Exercise details.
Quote from the first line below through the line that contains "sb_.build('sign_crest', mat('sign_red', (214, 92, 84), .6), bn)", both included, and leave the pictures out.

Data provided.
+===+
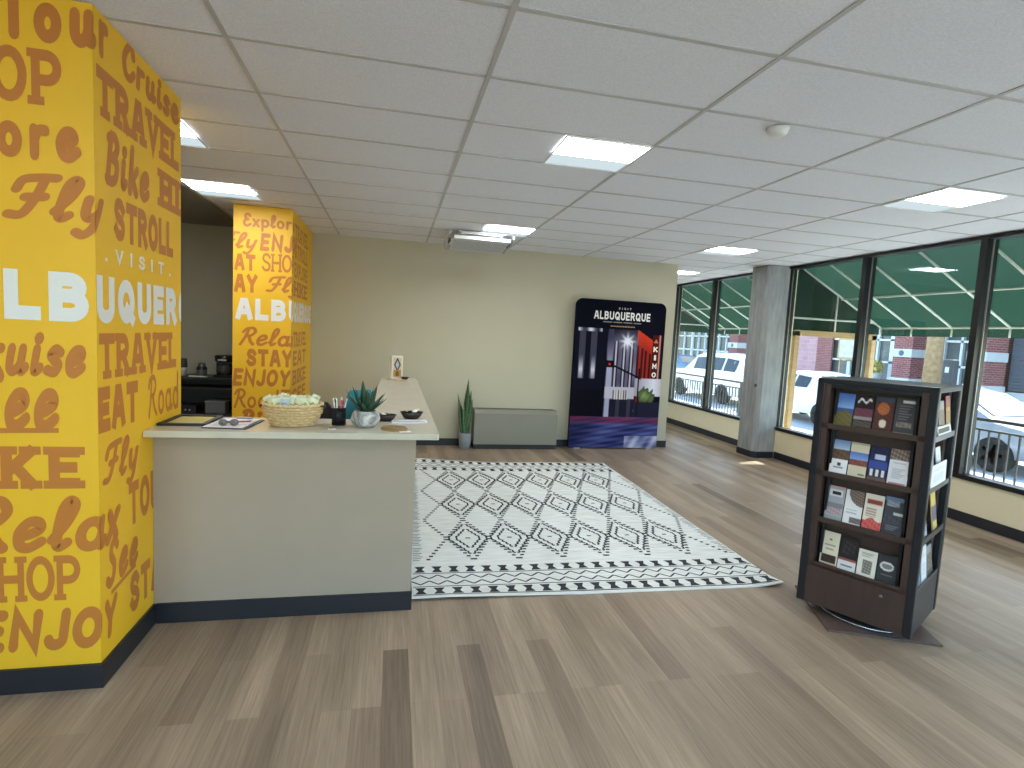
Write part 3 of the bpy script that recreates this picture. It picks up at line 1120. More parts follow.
for k in range(34):
    if k % 9 == 8:
        continue
    tl.box(bx(.30 + k * .0125), bx(.308 + k * .0125), -.003, -.001, bz(.150), bz(.143))
tl.build('tagline', mat('tagline_grey', (150, 150, 158), .6), bn)
zg = MB()
for k in range(16):
    zg.add([(bx(.38 + k * .0172), -.003, bz(.176)), (bx(.3886 + k * .0172), -.003, bz(.166)), (bx(.3972 + k * .0172), -.003, bz(.176))], [(0, 2, 1)])
zg.build('zigzag_line', mat('copper_ink', (196, 142, 104), .6), bn)
neon = mat('sign_letters', (238, 226, 214), .6)
for ch, v in (('K', .315), ('I', .372), ('M', .43), ('O', .49)):
    w_ = .012 if ch == 'I' else .025
    flat_word(ch, bx(.908 - w_), bx(.908 + w_), bz(v + .018), bz(v - .018), bn, neon, style='block', w=.24)
sb_ = MB().add([(bx(.88), -.003, bz(.272)), (bx(.908), -.003, bz(.245)), (bx(.936), -.003, bz(.272))], [(0, 2, 1)])
sb_.build('sign_crest', mat('sign_red', (214, 92, 84), .6), bn)

# ------------------------------------------------------------------ heater and snake plant at the back wall
M_heat = mat('heater_metal', (132, 128, 116), .5, noise=(3, .03))
ht = thing('convector_heater', 'low taupe metal heater cabinet against the back wall', 'heater', (1.875, 8.06, 0))
hb = MB()
hb.add([(-.65, 0, .075), (.65, 0, .075), (.65, 0, .545), (-.65, 0, .545), (-.65, .04, .60), (.65, .04, .60), (-.65, .255, .60), (.65, .255, .60), (-.65, .255, .075), (.65, .255, .075)],
       [(0, 1, 2, 3), (3, 2, 5, 4), (4, 5, 7, 6), (6, 7, 9, 8), (0, 3, 4, 6, 8), (1, 9, 7, 5, 2), (0, 8, 9, 1)])
hb.build('casing', M_heat, ht)
MB().box(-.64, .64, .02, .255, 0, .075).build('plinth', M_base, ht)
gr = MB()
for k in range(30):
    gr.box(-.58 + k * .04, -.555 + k * .04, .10, .20, .60, .603)
gr.build('outlet_grille', mat('grille_shadow', (92, 90, 84), .6), ht)

def blade(mb, base, direction, length, width, bend, up=None, n=10, mi=0, keel=.25, wave=0, tipk=.35, flip=1):
    d = Vector(direction).normalized()
    side = d.cross(Vector((0, 0, 1)))
    if side.length < .05:
        side = Vector((1, 0, 0))
    side.normalize()
    if up is not None:
        side = Vector(up).normalized()
    nrm = side.cross(d).normalized()
    rows = []
    p = Vector(base)
    dirv = d.copy()
    for i in range(n + 1):
        t = i / n
        w = width * (math.sin(min(1, t * 1.5 + .42) * PI / 2)) * (1 - max(0, (t - tipk) / (1 - tipk)) ** 1.7)
        w = max(w, .0008)
        s2 = side
        if wave:
            s2 = (side * math.cos(wave * t) + nrm * math.sin(wave * t))
        rows.append([p - s2 * w / 2, p - nrm * w * keel, p + s2 * w / 2, p + nrm * w * keel * .3])
        dirv = (dirv + Vector((0, 0, -bend / n)) + Vector((d.x, d.y, 0)) * (bend * .6 / n)).normalized()
        p = p + dirv * length / n
    vs_ = [q for r in rows for q in r]
    fs = []
    for i in range(n):
        for k in range(4):
            fs.append((i * 4 + k, i * 4 + (k + 1) % 4, (i + 1) * 4 + (k + 1) % 4, (i + 1) * 4 + k))
    mb.add(vs_, fs, mi, True)
M_snake = mat('snake_leaf', (74, 104, 70), .45, noise=(16, .35, (1, 1, 3)))
M_soil = mat('potting_soil', (50, 40, 32), .95, bump=(60, .5))
sp_ = thing('potted_snake_plant', 'slim snake plant in a grey pot beside the low heater', 'plant', (1.10, 8.12, 0))
MB().lathe([(.075, 0), (.085, .01), (.098, .22), (.094, .24), (.086, .24), (.084, .20), (0, .20)], 28).build('pot', mat('grey_pot', (138, 142, 146), .6), sp_)
MB().lathe([(.084, .203), (.04, .212), (0, .215)], 20).build('soil', M_soil, sp_)
for k, (dx, dy, ox, L_, w_, wv) in enumerate(((.02, .0, .0, .86, .100, 1.1), (-.16, .02, -.03, .66, .095, -.9), (.13, -.02, .02, .56, .075, .6), (.06, -.06, .02, .70, .08, 1.2), (-.06, -.05, -.01, .50, .075, -.8), (.10, .08, .015, .42, .07, .4), (-.10, .08, -.02, .46, .07, .9))):
    mb = MB()
    blade(mb, (ox, 0, .20), (dx, dy, 1), L_, w_, 0, up=(1, .3 * math.sin(k * 2.1), 0), wave=wv, keel=.18, tipk=.55)
    mb.build('leaf', M_snake, sp_)

# wall outlet under the far windows
wo = thing('wall_outlet', 'small cream outlet plate under the far window', 'outlet', (5.9995, 10.69, .33), -PI / 2)
MB().box(-.036, .036, -.006, .0, -.058, .058, 0, .003).build('plate', mat('cream_plate', (222, 214, 188), .5), wo)
for z in (-.02, .02):
    MB().box(-.014, .014, -.009, -.006, z - .012, z + .012, 0, .002).build('socket', mat('cream_socket', (196, 188, 160), .5), wo)

# ------------------------------------------------------------------ things on the counter
# framed yellow sheet
t = thing('document_frame', 'black framed yellow sheet lying flat at the pillar end of the counter', 'frame', (-1.155, 3.52, T))
b = MB()
for q in ((-.115, .135, -.165, -.140), (-.115, .135, .140, .165), (-.115, -.09, -.14, .14), (.11, .135, -.14, .14)):
    b.box(q[0], q[1], q[2], q[3], 0, .014)
b.box(-.09, .11, -.14, .14, 0, .002)
b.build('frame', M_black, t)
MB().box(-.09, .11, -.14, .14, .002, .006).build('sheet', mat('yellow_sheet', (204, 190, 92), .35, noise=(9, .12)), t)
# clipboard
t = thing('clipboard', 'dark clipboard holding white paper, next to the framed yellow sheet', 'clipboard', (-.895, 3.435, T), math.radians(-6))
MB().box(-.115, .120, -.155, .165, 0, .006, 0, .002).build('board', mat('clip_board', (62, 60, 62), .5), t)
MB().box(-.112, .098, -.145, .155, .006, .009).build('paper', mat('white_paper', (232, 230, 232), .6), t)
MB().box(-.04, .05, .145, .165, .006, .020, 0, .003).build('clip', mat('clip_steel', (150, 150, 152), .3, .9), t)
ln = MB()
for k in range(7):
    ln.box(-.09, .03 + .03 * (k % 3), -.10 + k * .026, -.095 + k * .026, .009, .0095)
ln.build('writing', mat('grey_ink', (140, 140, 150), .7), t)
# glasses on the clipboard
t = thing('reading_glasses', 'grey folded glasses resting on the clipboard paper', 'glasses', (-.895, 3.335, T + .0092), math.radians(8))
for sx in (-1, 1):
    b = MB().tube([(sx * .028 + .021 * math.cos(a), -.004, .020 + .017 * math.sin(a)) for a in [k * PI / 8 for k in range(17)]], .0032, 8)
    b.build('rim', mat('glasses_rim', (120, 116, 120), .4), t)
    MB().lathe([(0, -.001), (.019, 0)], 18).build('lens', mat('tinted_lens', (204, 202, 206), .15), t, (sx * .028, -.004, .020), (PI / 2, 0, 0))
    MB().tube([(sx * .050, 0, .024), (sx * .040, .02, .018), (-sx * .03, .026, .010)], .0028, 8).build('temple', mat('glasses_rim', (120, 116, 120), .4), t)
MB().tube([(-.008, -.004, .024), (0, -.004, .028), (.008, -.004, .024)], .0025, 6).build('bridge', mat('glasses_rim', (120, 116, 120), .4), t)
t = thing('pen', 'reddish pen lying on the clipboard paper behind the glasses', 'pen', (-.865, 3.46, T + .0135), math.radians(28))
MB().tube([(-.07, 0, 0), (.05, 0, 0)], .0043, 10).build('barrel', mat('red_pen', (176, 106, 92), .4), t)
MB().tube([(.05, 0, 0), (.068, 0, -.001)], [.0042, .001], 10).build('tip', M_black, t)

# wicker basket with packets
M_wick = mat('wicker', (206, 178, 132), .7, noise=(60, .22))
bk = thing('wicker_basket', 'oval woven wicker basket standing full of pale green packets', 'basket', (-.572, 3.455, T))
b = MB()
rows = 8
for r in range(rows):
    f_ = r / (rows - 1)
    rx = .118 + .046 * math.sin(f_ * PI / 2)
    ry = .095 + .036 * math.sin(f_ * PI / 2)
    z = .0105 + f_ * .114
    pts = []
    for k in range(97):
        a = 2 * PI * k / 96
        w_ = .0045 * math.sin(12 * a + r * PI)
        pts.append(((rx + w_) * math.cos(a), (ry + w_) * math.sin(a), z))
    b.tube(pts, .0098, 6, 0, False)
for k in range(24):
    a = 2 * PI * (k + .5) / 24
    b.tube([((.116 + .046 * math.sin(f_ * PI / 2)) * math.cos(a), (.093 + .036 * math.sin(f_ * PI / 2)) * math.sin(a), .006 + f_ * .118) for f_ in (0, .25, .5, .75, 1)], .0055, 5)
b.lathe([(0, .003), (1, .003), (1, .008), (0, .008)], 40, 0, (0, 0, 0), .116, .093)
b.build('woven_body', M_wick, bk)
b = MB().tube([((.166 + .001 * (k % 2)) * math.cos(2 * PI * k / 96), (.133 + .001 * (k % 2)) * math.sin(2 * PI * k / 96), .128 + .004 * math.sin(k * 2.1)) for k in range(97)], .0085, 8, 0, False)
b.build('rim', mat('wicker_rim', (216, 190, 142), .7, noise=(60, .2)), bk)
for sx in (-1, 1):
    MB().tube([(sx * .158, -.045, .125), (sx * .178, -.03, .118), (sx * .182, 0, .108), (sx * .178, .03, .118), (sx * .158, .045, .125)], .006, 8).build('handle', mat('dark_handle', (60, 46, 34), .7), bk)
M_pack = mat('packet_green', (226, 228, 194), .45, noise=(30, .12))
M_pack2 = mat('packet_print', (150, 170, 92), .45)
def packet_parts(root, m1, m2):
    mb = MB()
    def fn(a, c_):
        puff = .007 * math.sin(PI * a) * math.sin(PI * c_)
        return ((a - .5) * .05, -.001 - puff, c_ * .07)
    def fn2(a, c_):
        puff = .007 * math.sin(PI * a) * math.sin(PI * c_)
        return ((.5 - a) * .05, .001 + puff, c_ * .07)
    mb.grid(fn, 6, 8)
    mb.grid(fn2, 6, 8)
    mb.build('pouch', m1, root)
    MB().box(-.025, .025, -.0012, .0012, .066, .072).box(-.025, .025, -.0012, .0012, -.002, .003).build('crimp', mat('packet_crimp', (224, 226, 200), .4), root)
    MB().grid(lambda a, c_: (-.016 + a * .032, -.0022 - .007 * math.sin(PI * (.18 + .64 * a)) * math.sin(PI * (.25 + .35 * c_)), .0175 + c_ * .0245), 4, 4).build('print', m2, root)
p0 = None
PK = []
for i in range(9):
    for j in range(4):
        x = -.122 + i * .0305
        y = -.078 + j * .05
        if (x / .135) ** 2 + (y / .105) ** 2 > 1.02:
            continue
        PK.append((x, y))
for k, (x, y) in enumerate(PK):
    loc = (-.572 + x, 3.455 + y, T + .096 + .016 * rnd.random())
    rot = (rnd.uniform(-.35, .35), rnd.uniform(-.6, .6), rnd.uniform(-.7, .7))
    if p0 is None:
        p0 = thing('snack_packet', 'pale green packet tucked upright in the wicker basket', 'packet', loc, 0, 'packets in the wicker basket', rot)
        packet_parts(p0, M_pack, M_pack2)
    else:
        c_ = dup(p0, None, loc)
        c_.rotation_euler = rot
t = thing('snack_packet', 'packet with a blue print leaning over the front rim of the basket', 'packet', (-.605, 3.330, T + .105), 0, None, (-.30, .12, .1))
packet_parts(t, mat('packet_pale_blue', (176, 188, 190), .45), mat('packet_blue', (112, 140, 170), .45))
t = thing('card', 'small white card lying on the counter between basket and pen cup', 'card', (-.335, 3.325, T), .2)
MB().box(-.022, .022, -.012, .012, 0, .0015).build('face', mat('white_paper', (232, 230, 232), .6), t)
MB().box(-.016, .0, -.006, .006, .0015, .0019).build('print', mat('card_print', (160, 130, 110), .6), t)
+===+
Finished answer.
Write part 3 of the bpy script that recreates this picture. It picks up at line 1120. More parts follow.
for k in range(34):
    if k % 9 == 8:
        continue
    tl.box(bx(.30 + k * .0125), bx(.308 + k * .0125), -.003, -.001, bz(.150), bz(.143))
tl.build('tagline', mat('tagline_grey', (150, 150, 158), .6), bn)
zg = MB()
for k in range(16):
    zg.add([(bx(.38 + k * .0172), -.003, bz(.176)), (bx(.3886 + k * .0172), -.003, bz(.166)), (bx(.3972 + k * .0172), -.003, bz(.176))], [(0, 2, 1)])
zg.build('zigzag_line', mat('copper_ink', (196, 142, 104), .6), bn)
neon = mat('sign_letters', (238, 226, 214), .6)
for ch, v in (('K', .315), ('I', .372), ('M', .43), ('O', .49)):
    w_ = .012 if ch == 'I' else .025
    flat_word(ch, bx(.908 - w_), bx(.908 + w_), bz(v + .018), bz(v - .018), bn, neon, style='block', w=.24)
sb_ = MB().add([(bx(.88), -.003, bz(.272)), (bx(.908), -.003, bz(.245)), (bx(.936), -.003, bz(.272))], [(0, 2, 1)])
sb_.build('sign_crest', mat('sign_red', (214, 92, 84), .6), bn)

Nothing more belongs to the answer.